-------- DATASET EXCERPT --------

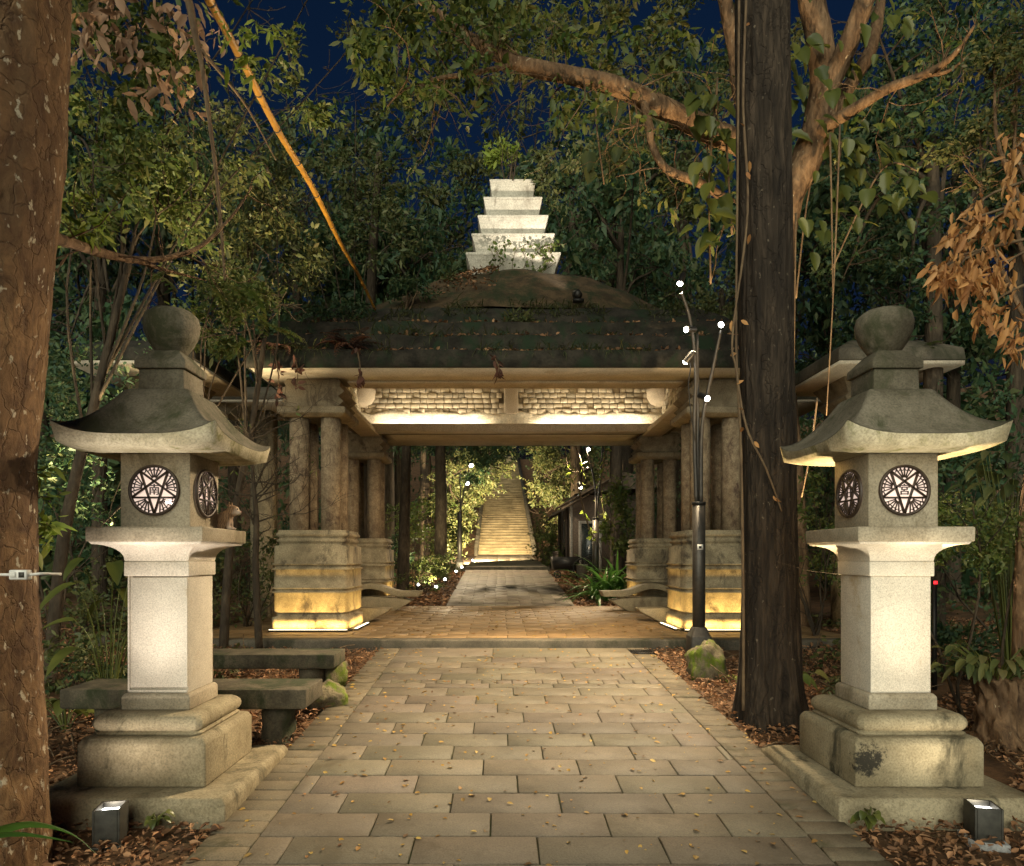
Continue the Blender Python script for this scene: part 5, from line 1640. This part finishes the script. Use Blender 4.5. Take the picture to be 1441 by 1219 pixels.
tree('leafy_tree', 'broad dark tree leaning over the right side of the staircase', B, 6.5, .2, [(-1.5, 0, 4.6, 1.0, 1.6, 1.8, 420), (-1.2, 2, 3.0, .9, 1.6, 1.5, 300), (-1.7, 2, 6.6, 1.0, 1.6, 1.3, 360), (0, 0, 4.5, 1.4, 1.5, 2, 360), (-1.4, 10, 9.5, 1.5, 2, 2.2, 420)], None, mat='leaf_olive', L=.17, W=.07)
SH = [  # px, base py handled by ground, Y, radii, n, mat, L, label
    (585, 24, (1.1, 1, 1.3), 330, 'leaf_mid', .12, 1.9, 'lit yellow green bush between the two slim trunks beyond the gate'),
    (630, 29, (1.0, 1, 1.5), 330, 'leaf_mid', .14, 2.2, 'tall lit bush behind the distant lamp post'),
    (643, 36, (.8, 1.2, 1.2), 260, 'leaf_olive', .15, 1.8, 'bush at the left foot of the staircase'),
    (592, 19.3, (.8, .8, .6), 300, 'leaf_mid', .08, .75, 'low dark green bush beside the nearest garden light'),
    (622, 22.5, (.6, .7, .5), 200, 'leaf_olive', .09, .65, 'low bush beside the second garden light'),
    (545, 20.5, (.9, .8, 1.0), 260, 'leaf_dark', .1, 1.2, 'dark bush seen past the left rear pillar'),
    (765, 31, (.8, 1.0, 1.2), 300, 'leaf_olive', .14, 1.5, 'bush at the right foot of the staircase'),
    (772, 28, (.5, .7, .8), 200, 'leaf_mid', .12, 1.0, 'light green bush left of the hand cart'),
    (925, 20, (1.2, 1, 1.6), 300, 'leaf_dark', .13, 2.4, 'dark bush seen past the right rear pillar'),
    (870, 19.8, (.55, .6, 1.2), 190, 'leaf_mid', .16, 2.7, 'drooping leafy shrub beside the right rear pillar above the lilies'),
    (440, 17.5, (1.0, .9, 1.4), 300, 'leaf_dark', .11, 2.0, 'dark shrub seen between the left pillars'),
    (1005, 18, (1.0, .9, 1.5), 260, 'leaf_dark', .11, 2.0, 'dark shrub seen between the right pillars'),
    (345, 11.6, (.7, .7, .9), 330, 'leaf_olive', .075, 1.3, 'olive shrub behind the bare sapling left of the gate'),
    (290, 13, (1.2, .9, 1.2), 380, 'leaf_dark', .1, 1.9, 'dark shrub behind the left lantern table'),
    (120, 9.6, (1.1, .8, 1.5), 600, 'leaf_dark', .075, 3.6, 'tall ivy like bush under the left pavilion eave'),
    (75, 8.3, (.55, .5, 1.0), 300, 'leaf_dark', .07, 3.0, 'narrow dark bush against the big left trunk'),
    (160, 9.8, (.9, .7, .6), 300, 'leaf_olive', .08, .7, 'low tangled bush in the dark left bed'),
    (115, 6.9, (.6, .4, .35), 200, 'leaf_olive', .07, .4, 'low leafy plant in the left bed behind the nearer bench'),
    (1372, 6.15, (.4, .3, .36), 620, 'leaf_mid', .045, 2.3, 'dense lit yellow green bush beside the right lantern box'),
    (1150, 10.2, (.75, .6, 1.2), 420, 'leaf_mid', .07, 2.4, 'leafy bush between the dark trunk and the right lantern'),
    (1180, 12.5, (1.2, .8, 1.3), 380, 'leaf_olive', .09, 3.2, 'olive bush under the right pavilion eave'),
    (1350, 7.6, (.6, .5, .45), 300, 'leaf_dark', .07, .55, 'low dark undergrowth right of the right lantern base'),
    (1415, 8.5, (1.0, .7, 1.4), 500, 'leaf_dark', .08, 2.4, 'tall dark bush at the right edge behind the stump'),
    (1310, 9.5, (1.0, .6, 1.5), 420, 'leaf_dark', .085, 2.6, 'dark bush behind the right lantern shaft'),
]
for (a, Y_, r, n_, mt, L_, h_, lab) in SH:
    X_ = (a - CX) / FPX * Y_
    shrub('shrub', lab, (X_, Y_, GN(X_, Y_)), r, n_, mt, 8, L_, L_ * .42, L_ * 2.6, 3 if Y_ < 10 else 6, 'shrubs of the garden', h_, oval=L_ < .09 and Y_ < 12)

# broad leaved plants
def broad_plant(label, base, n_, L_, h_, mat='leaf_broad', sx=.3, W=.5, droop=.8, lo=.4):
    t = thing('broad_leaf_plant', label, 'plant', base)
    m = MB(); cr = MB()
    for k in range(n_):
        a = random.uniform(0, 6.28); q = Vector((math.cos(a) * sx * random.uniform(.3, 1), math.sin(a) * sx * random.uniform(.3, 1), h_ * random.uniform(lo, 1)))
        m.tube(smooth_curve([(0, 0, -.03), q * .5 + Vector((0, 0, h_ * .15)), q], 4), lerp_list([.009, .004], 9), 5)
        d = Vector((math.cos(a), math.sin(a), random.uniform(-.3, .25)))
        big_leaf(cr, q, d, Vector((0, -.35, 1)), L_ * random.uniform(.7, 1.2), L_ * W * random.uniform(.8, 1.1), droop=droop)
    m.build('stem', M['leaf_broad'], t)
    cr.build('leaves', M[mat], t)
    return t


broad_plant('broad leaved fern like plant left of the left lantern box', P(150, 800, 6.3) * Vector((1, 1, 0)) + Vector((0, 0, GN(-3.6, 6.3))) if False else Vector((-3.6, 6.3, GN(-3.6, 6.3))), 13, .42, 1.55, sx=.5, W=.3)
broad_plant('green lobed plant growing over the stump at the right edge', Vector((4.08, 5.62, GN(4.05, 5.75) + .4)), 60, .16, .42, 'leaf_olive', sx=.45, W=.38, lo=.55)
broad_plant('broad leaves beside the right lantern roof at the right edge', Vector((4.95, 6.6, GN(4.95, 6.6))), 40, .2, 2.45, 'leaf_olive', sx=.5, W=.42, lo=.8)
broad_plant('pale leaved plant on the litter between dark trunk and right lantern', Vector((2.98, 7.0, GN(2.98, 7.0))), 12, .17, .35, 'leaf_mid', sx=.25, W=.7)
broad_plant('low round leaved plant in the left bed under the big trunk', Vector((-3.75, 5.9, GN(-3.75, 5.9))), 14, .17, .3, 'leaf_broad', sx=.35, W=.8)
broad_plant('tiny weed growing at the front edge of the left base slab', Vector((-2.03, 4.03, .03)), 9, .06, .07, 'leaf_broad', sx=.06, W=.7)
broad_plant('tiny dark weed growing at the front corner of the right base slab', Vector((2.17, 4.0, .03)), 12, .06, .1, 'leaf_broad', sx=.07, W=.7)
broad_plant('small bright weed at the right foot of the mossy rock', Vector((2.62, 7.7, GN(2.62, 7.7))), 8, .07, .1, 'leaf_bright', sx=.06, W=.7)
broad_plant('small plant sprouting on the right of the roof top', Vector((1.75, 12.3, 6.1)), 5, .2, .35, 'leaf_bright', sx=.1, W=.5)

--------

- **DIRECTIONS FOR THIS TASK**
Keep every word of the data as it is when you write it out, but drop the pictures.

- **OUTPUT BELOW**
Continue the Blender Python script for this scene: part 5, from line 1640. This part finishes the script. Use Blender 4.5. Take the picture to be 1441 by 1219 pixels.
tree('leafy_tree', 'broad dark tree leaning over the right side of the staircase', B, 6.5, .2, [(-1.5, 0, 4.6, 1.0, 1.6, 1.8, 420), (-1.2, 2, 3.0, .9, 1.6, 1.5, 300), (-1.7, 2, 6.6, 1.0, 1.6, 1.3, 360), (0, 0, 4.5, 1.4, 1.5, 2, 360), (-1.4, 10, 9.5, 1.5, 2, 2.2, 420)], None, mat='leaf_olive', L=.17, W=.07)
SH = [  # px, base py handled by ground, Y, radii, n, mat, L, label
    (585, 24, (1.1, 1, 1.3), 330, 'leaf_mid', .12, 1.9, 'lit yellow green bush between the two slim trunks beyond the gate'),
    (630, 29, (1.0, 1, 1.5), 330, 'leaf_mid', .14, 2.2, 'tall lit bush behind the distant lamp post'),
    (643, 36, (.8, 1.2, 1.2), 260, 'leaf_olive', .15, 1.8, 'bush at the left foot of the staircase'),
    (592, 19.3, (.8, .8, .6), 300, 'leaf_mid', .08, .75, 'low dark green bush beside the nearest garden light'),
    (622, 22.5, (.6, .7, .5), 200, 'leaf_olive', .09, .65, 'low bush beside the second garden light'),
    (545, 20.5, (.9, .8, 1.0), 260, 'leaf_dark', .1, 1.2, 'dark bush seen past the left rear pillar'),
    (765, 31, (.8, 1.0, 1.2), 300, 'leaf_olive', .14, 1.5, 'bush at the right foot of the staircase'),
    (772, 28, (.5, .7, .8), 200, 'leaf_mid', .12, 1.0, 'light green bush left of the hand cart'),
    (925, 20, (1.2, 1, 1.6), 300, 'leaf_dark', .13, 2.4, 'dark bush seen past the right rear pillar'),
    (870, 19.8, (.55, .6, 1.2), 190, 'leaf_mid', .16, 2.7, 'drooping leafy shrub beside the right rear pillar above the lilies'),
    (440, 17.5, (1.0, .9, 1.4), 300, 'leaf_dark', .11, 2.0, 'dark shrub seen between the left pillars'),
    (1005, 18, (1.0, .9, 1.5), 260, 'leaf_dark', .11, 2.0, 'dark shrub seen between the right pillars'),
    (345, 11.6, (.7, .7, .9), 330, 'leaf_olive', .075, 1.3, 'olive shrub behind the bare sapling left of the gate'),
    (290, 13, (1.2, .9, 1.2), 380, 'leaf_dark', .1, 1.9, 'dark shrub behind the left lantern table'),
    (120, 9.6, (1.1, .8, 1.5), 600, 'leaf_dark', .075, 3.6, 'tall ivy like bush under the left pavilion eave'),
    (75, 8.3, (.55, .5, 1.0), 300, 'leaf_dark', .07, 3.0, 'narrow dark bush against the big left trunk'),
    (160, 9.8, (.9, .7, .6), 300, 'leaf_olive', .08, .7, 'low tangled bush in the dark left bed'),
    (115, 6.9, (.6, .4, .35), 200, 'leaf_olive', .07, .4, 'low leafy plant in the left bed behind the nearer bench'),
    (1372, 6.15, (.4, .3, .36), 620, 'leaf_mid', .045, 2.3, 'dense lit yellow green bush beside the right lantern box'),
    (1150, 10.2, (.75, .6, 1.2), 420, 'leaf_mid', .07, 2.4, 'leafy bush between the dark trunk and the right lantern'),
    (1180, 12.5, (1.2, .8, 1.3), 380, 'leaf_olive', .09, 3.2, 'olive bush under the right pavilion eave'),
    (1350, 7.6, (.6, .5, .45), 300, 'leaf_dark', .07, .55, 'low dark undergrowth right of the right lantern base'),
    (1415, 8.5, (1.0, .7, 1.4), 500, 'leaf_dark', .08, 2.4, 'tall dark bush at the right edge behind the stump'),
    (1310, 9.5, (1.0, .6, 1.5), 420, 'leaf_dark', .085, 2.6, 'dark bush behind the right lantern shaft'),
]
for (a, Y_, r, n_, mt, L_, h_, lab) in SH:
    X_ = (a - CX) / FPX * Y_
    shrub('shrub', lab, (X_, Y_, GN(X_, Y_)), r, n_, mt, 8, L_, L_ * .42, L_ * 2.6, 3 if Y_ < 10 else 6, 'shrubs of the garden', h_, oval=L_ < .09 and Y_ < 12)

# broad leaved plants
def broad_plant(label, base, n_, L_, h_, mat='leaf_broad', sx=.3, W=.5, droop=.8, lo=.4):
    t = thing('broad_leaf_plant', label, 'plant', base)
    m = MB(); cr = MB()
    for k in range(n_):
        a = random.uniform(0, 6.28); q = Vector((math.cos(a) * sx * random.uniform(.3, 1), math.sin(a) * sx * random.uniform(.3, 1), h_ * random.uniform(lo, 1)))
        m.tube(smooth_curve([(0, 0, -.03), q * .5 + Vector((0, 0, h_ * .15)), q], 4), lerp_list([.009, .004], 9), 5)
        d = Vector((math.cos(a), math.sin(a), random.uniform(-.3, .25)))
        big_leaf(cr, q, d, Vector((0, -.35, 1)), L_ * random.uniform(.7, 1.2), L_ * W * random.uniform(.8, 1.1), droop=droop)
    m.build('stem', M['leaf_broad'], t)
    cr.build('leaves', M[mat], t)
    return t


broad_plant('broad leaved fern like plant left of the left lantern box', P(150, 800, 6.3) * Vector((1, 1, 0)) + Vector((0, 0, GN(-3.6, 6.3))) if False else Vector((-3.6, 6.3, GN(-3.6, 6.3))), 13, .42, 1.55, sx=.5, W=.3)
broad_plant('green lobed plant growing over the stump at the right edge', Vector((4.08, 5.62, GN(4.05, 5.75) + .4)), 60, .16, .42, 'leaf_olive', sx=.45, W=.38, lo=.55)
broad_plant('broad leaves beside the right lantern roof at the right edge', Vector((4.95, 6.6, GN(4.95, 6.6))), 40, .2, 2.45, 'leaf_olive', sx=.5, W=.42, lo=.8)
broad_plant('pale leaved plant on the litter between dark trunk and right lantern', Vector((2.98, 7.0, GN(2.98, 7.0))), 12, .17, .35, 'leaf_mid', sx=.25, W=.7)
broad_plant('low round leaved plant in the left bed under the big trunk', Vector((-3.75, 5.9, GN(-3.75, 5.9))), 14, .17, .3, 'leaf_broad', sx=.35, W=.8)
broad_plant('tiny weed growing at the front edge of the left base slab', Vector((-2.03, 4.03, .03)), 9, .06, .07, 'leaf_broad', sx=.06, W=.7)
broad_plant('tiny dark weed growing at the front corner of the right base slab', Vector((2.17, 4.0, .03)), 12, .06, .1, 'leaf_broad', sx=.07, W=.7)
broad_plant('small bright weed at the right foot of the mossy rock', Vector((2.62, 7.7, GN(2.62, 7.7))), 8, .07, .1, 'leaf_bright', sx=.06, W=.7)
broad_plant('small plant sprouting on the right of the roof top', Vector((1.75, 12.3, 6.1)), 5, .2, .35, 'leaf_bright', sx=.1, W=.5)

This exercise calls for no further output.